The programs can also face funding constraints. A recent scrappage scheme in France was siphoned dry in two months (during which it managed to retire 20,000 inefficient vehicles). And even after Germany boosted its scrappage allocation to €5 billion, that program also ran out of cash months ahead of schedule.

Colorado’s policy has enough money for up to 500 clunkers a year — an easy target if the pace of applications continues, but a drop in the bucket when it comes to the state’s 5 million registered vehicles. California scrapped almost 45,000 cars in the past two fiscal years, but that was far short of the number of applications it received.
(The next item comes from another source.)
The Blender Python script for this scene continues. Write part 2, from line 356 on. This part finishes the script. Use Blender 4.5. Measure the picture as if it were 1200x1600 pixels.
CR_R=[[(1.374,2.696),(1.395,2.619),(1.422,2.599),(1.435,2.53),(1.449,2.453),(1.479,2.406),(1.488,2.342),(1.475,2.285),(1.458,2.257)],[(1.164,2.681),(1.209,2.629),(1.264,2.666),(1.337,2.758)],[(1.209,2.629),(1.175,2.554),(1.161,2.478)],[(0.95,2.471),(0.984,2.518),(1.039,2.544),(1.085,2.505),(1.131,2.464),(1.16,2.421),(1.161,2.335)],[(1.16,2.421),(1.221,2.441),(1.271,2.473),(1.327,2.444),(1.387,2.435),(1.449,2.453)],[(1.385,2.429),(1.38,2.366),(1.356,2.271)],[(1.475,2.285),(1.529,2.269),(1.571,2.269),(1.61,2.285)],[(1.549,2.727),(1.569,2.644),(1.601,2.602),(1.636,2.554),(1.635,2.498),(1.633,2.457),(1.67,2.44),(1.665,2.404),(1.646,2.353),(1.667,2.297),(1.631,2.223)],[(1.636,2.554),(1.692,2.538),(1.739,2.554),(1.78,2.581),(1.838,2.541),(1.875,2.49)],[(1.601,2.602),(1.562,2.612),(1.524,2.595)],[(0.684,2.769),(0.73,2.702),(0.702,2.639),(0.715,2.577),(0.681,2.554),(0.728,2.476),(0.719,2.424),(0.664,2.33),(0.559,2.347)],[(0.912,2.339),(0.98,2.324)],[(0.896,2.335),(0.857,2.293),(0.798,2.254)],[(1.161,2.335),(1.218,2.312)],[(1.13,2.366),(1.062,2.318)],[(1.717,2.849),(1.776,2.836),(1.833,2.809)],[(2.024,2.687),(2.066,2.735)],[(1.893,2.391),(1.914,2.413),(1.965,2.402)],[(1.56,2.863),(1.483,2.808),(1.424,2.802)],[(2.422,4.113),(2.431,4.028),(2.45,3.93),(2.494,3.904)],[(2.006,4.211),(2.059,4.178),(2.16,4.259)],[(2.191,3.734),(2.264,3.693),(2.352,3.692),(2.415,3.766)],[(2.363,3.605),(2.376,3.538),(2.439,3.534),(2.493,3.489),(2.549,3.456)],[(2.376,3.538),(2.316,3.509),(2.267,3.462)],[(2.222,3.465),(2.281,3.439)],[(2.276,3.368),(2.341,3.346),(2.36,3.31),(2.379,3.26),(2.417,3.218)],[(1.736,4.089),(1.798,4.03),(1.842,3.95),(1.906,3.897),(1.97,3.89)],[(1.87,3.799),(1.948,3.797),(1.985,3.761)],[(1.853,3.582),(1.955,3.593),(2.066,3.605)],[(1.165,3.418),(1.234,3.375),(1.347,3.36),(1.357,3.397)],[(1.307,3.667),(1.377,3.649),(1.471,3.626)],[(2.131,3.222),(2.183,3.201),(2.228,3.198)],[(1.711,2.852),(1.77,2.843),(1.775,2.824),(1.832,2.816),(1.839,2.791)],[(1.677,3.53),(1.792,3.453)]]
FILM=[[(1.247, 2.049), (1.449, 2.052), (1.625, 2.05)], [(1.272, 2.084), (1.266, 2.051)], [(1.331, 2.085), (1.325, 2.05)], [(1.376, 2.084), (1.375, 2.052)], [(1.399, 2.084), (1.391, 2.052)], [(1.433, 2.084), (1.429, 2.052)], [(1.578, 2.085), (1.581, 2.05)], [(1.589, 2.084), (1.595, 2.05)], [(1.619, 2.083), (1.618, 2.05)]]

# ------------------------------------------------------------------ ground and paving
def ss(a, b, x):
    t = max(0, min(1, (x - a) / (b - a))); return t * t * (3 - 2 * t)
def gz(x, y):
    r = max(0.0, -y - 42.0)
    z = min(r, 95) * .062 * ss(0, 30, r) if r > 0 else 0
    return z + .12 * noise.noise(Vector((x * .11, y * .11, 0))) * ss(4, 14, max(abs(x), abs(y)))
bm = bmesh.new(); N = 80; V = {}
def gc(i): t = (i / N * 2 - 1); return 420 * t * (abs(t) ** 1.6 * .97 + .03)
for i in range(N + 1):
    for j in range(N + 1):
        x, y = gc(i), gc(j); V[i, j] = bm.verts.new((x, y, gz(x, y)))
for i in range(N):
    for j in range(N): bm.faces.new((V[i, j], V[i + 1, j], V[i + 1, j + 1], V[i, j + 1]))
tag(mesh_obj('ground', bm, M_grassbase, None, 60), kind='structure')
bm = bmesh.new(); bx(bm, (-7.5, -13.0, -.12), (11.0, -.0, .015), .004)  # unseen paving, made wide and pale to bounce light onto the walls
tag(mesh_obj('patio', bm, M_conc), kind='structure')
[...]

Nick Nigro, founder of Atlas Public Policy, an EV-focused consultancy in Washington DC, says scale is why his company focuses on measures like improved charging infrastructure and a federal incentive for buyers of used EVs. “For me, [scrappage is] not really a climate policy unless you’re willing to do it for millions of people,” he says. “I think it’s more of an equity policy.”
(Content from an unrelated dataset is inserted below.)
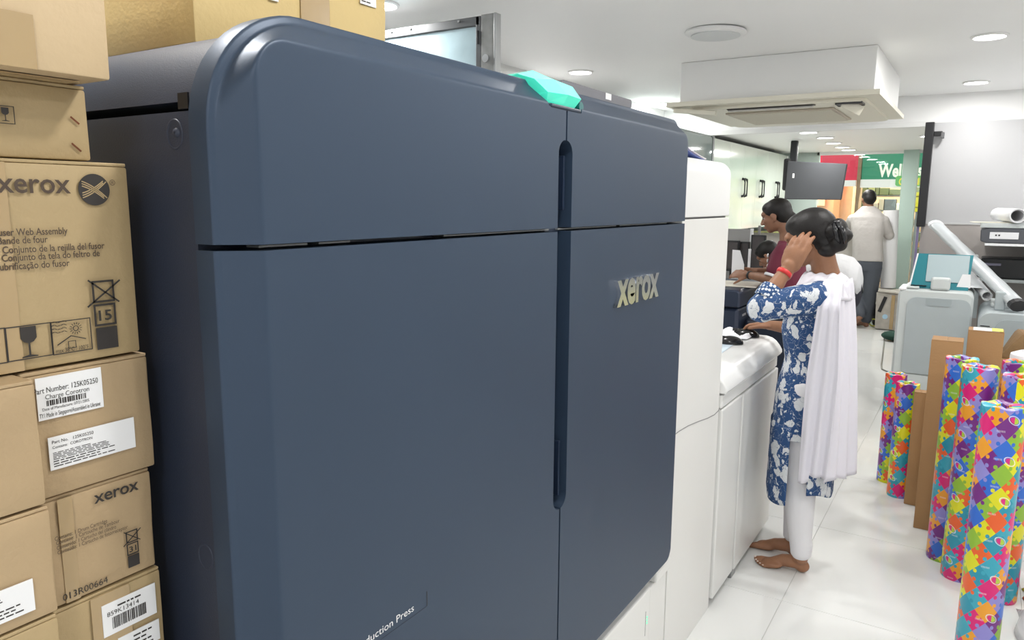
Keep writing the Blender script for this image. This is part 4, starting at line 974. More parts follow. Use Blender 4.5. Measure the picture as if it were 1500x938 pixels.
a2 = at(1168, 310, 14.8); MB().box(a2.x-.4, a2.x+.75, 14.8, 14.9, 0, 2.2).done('dark_display', mat('wine_brown', (.16, .07, .05), .4, noise=.3, nscale=6), sw)
for k in range(10):
    q = at(1165+k*4.5, 300+(k*7) % 25, 14.75); MB().box(q.x, q.x+.12, 14.72, 14.78, q.z, q.z+.1, bev=.01).done('product', mat('product%d' % (k % 4), [(.6, .15, .05), (.7, .4, .2), (.4, .08, .08), (.6, .5, .4)][k % 4], .4), sw)
# racks behind the standing man
for r in range(8):
    zr = .35+r*.27; MB().box(-2.0, 2.2, 15.2, 15.5, zr-.03, zr).done('rack_shelf', mat('rack_grey', (.30, .30, .28), .5), sw)
rnd = random.Random(5); pc = [(.10, .12, .06), (.20, .22, .10), (.35, .32, .26), (.1, .12, .14), (.5, .5, .48), (.35, .10, .06), (.12, .2, .3), (.6, .55, .2)]
for r in range(7):
    x = -1.98; zr = .35+r*.27
    while x < 2.1:
        w_ = rnd.uniform(.06, .2); h = rnd.uniform(.1, .22); k = rnd.randrange(8)
        if r == 5 or r == 4: k = rnd.choice((0, 1, 4, 3, 2))
        MB().box(x, x+w_-.01, 15.18, 15.4, zr+.001, zr+h, bev=.006, seg=1).done('product', mat('goods%d' % k, pc[k], .45), sw); x += w_
a = at(1344, 300, 13.9)
yd_ = thing('yellow_round_sign', 'yellow round sign with a dark ring right of the green column', 'sign', (a.x, 13.9, a.z))
m = MB(); q = at(1344, 296, 13.9); m.cyl((q.x, 13.90, q.z), (q.x, 13.93, q.z), .16, n=28); m.done('disc', YS, yd_)
m = MB(); n = 24; m.ring_loft([[V((q.x+rr*math.cos(2*PI*i/n), 13.899-d, q.z+rr*math.sin(2*PI*i/n))) for i in range(n)] for rr, d in ((.10, 0), (.10, .002), (.08, .002), (.08, 0))], cap=False); m.done('ring', mat('olive', (.35, .3, .02), .5), yd_)
MB().cyl((q.x, 13.93, 0), (q.x, 13.93, q.z), .02, n=10).done('post', STEEL, yd_)
for x, y, wv, cc in ((-2.9, 14.3, 140, (1, .75, .5)), (-1.0, 14.8, 110, (1, .95, .85)), (.6, 14.8, 110, (1, .95, .85)), (-2.5, 15.6, 100, (1, .7, .45))):
    ld = bpy.data.lights.new('shop_lamp', 'AREA'); ld.shape = 'DISK'; ld.size = .4; ld.energy = wv; ld.color = cc
    lo = bpy.data.objects.new('lamp', ld); COL.objects.link(lo); lo.location = (x, y, 2.95); setpar(lo, sw)
    MB().cyl((x, y, 2.96), (x, y, 2.999), .2, n=20).done('lamp_disc', GLOW, sw)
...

Colorado certainly views its clunkers program that way, but the state also sees it as a valuable strategy for meeting a mandate to cut emissions 26% by 2025 and 50% by 2030. In Denver and other urban areas, drivers are already encouraged to leave their gas-burning cars parked during smoggy “ozone” days, when public transportation fees are waived to encourage use. There have been 38 ozone days so far this year.

The state also lets buyers combine its scrappage cash with other rebates, credit-stacking that can quickly add up. Between federal, state and local-utility incentives, a Denver household making less than $62,500 a year — at least, one with a skill for paperwork — could get up to $19,000 for swapping a clunker for a new electric vehicle. That’s just $7,500 shy of the price of a new Chevrolet Bolt.

“We certainly want the cost aspect to not be a barrier,” Atiyeh says. “But we really want those high-emitting vehicles off the road.”